If you plan to attend, please register below. Space is limited. 

Professor Jonathan Hamilton-Diabo will be joined by the following participants: 

The Reverend Leigh Kern (they/she/he) is the Right Relations Coordinator for the Anglican Diocese of Toronto and is cross-appointed to the Toronto Urban Native Ministry (TUNM). TUNM works collaboratively with residential school legacy survivors. This on-the-ground relational work nourishes and informs advocacy within and outside of church structures. Leigh's commitment to community and confronting settler-colonialism came from their parents. Leigh’s father is an Anglican priest, and their mother’s family is from the North Shore of Lake Superior. Leigh’s mother survived extreme intergenerational trauma and violence, and found healing and empowerment in her identity and living off the land. With their support and encouragement, Leigh completed their Masters of Divinity from Yale Divinity School and was ordained in 2016.

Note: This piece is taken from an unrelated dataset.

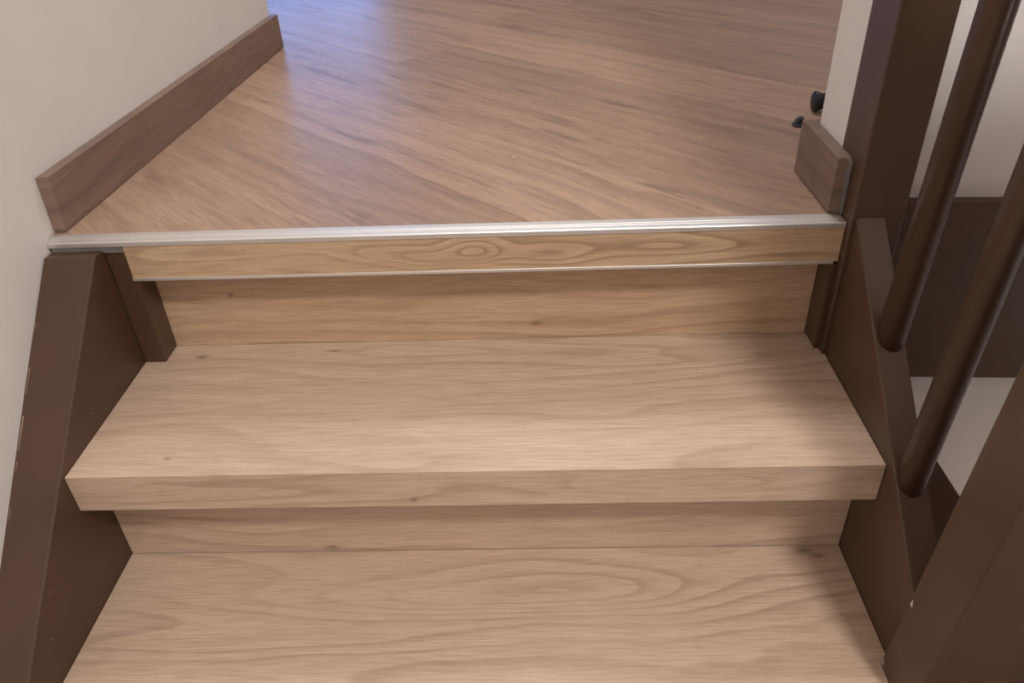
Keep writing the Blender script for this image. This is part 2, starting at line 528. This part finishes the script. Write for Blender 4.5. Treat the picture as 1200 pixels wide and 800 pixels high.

Rev. John Brown is a Deacon at St. Ignatius Loyola Parish in Mississauga. John is also a lawyer at McCarthy Tétrault, where he is also the chair of the firm’s Reconciliation Committee. For more information about John, please visit his bio page.

Iehnhotonkws Bonnie Jane Maracle is from the Wolf Clan of the Mohawk Nation,  Tyendinaga Territory, Ontario. She holds a B.A. in Indigenous Studies, Trent University; a B.Ed. and M.Ed., Queen’s University; and is a Ph.D. candidate in Indigenous Studies, Trent University. Bonnie Jane is a member of the Board of Directors for TTO Language & Culture Centre, Tyendinaga; the Ontario Native Literacy Coalition, Grand River; and is the Coordinator of the Mohawk Language Program at Kanatsiohareke Mohawk Community. She is presently employed at the University of Toronto as the In-Residence Traditional Teacher at First Nations House, a sessional instructor at OISE-CTL and an online instructor at the University of Victoria.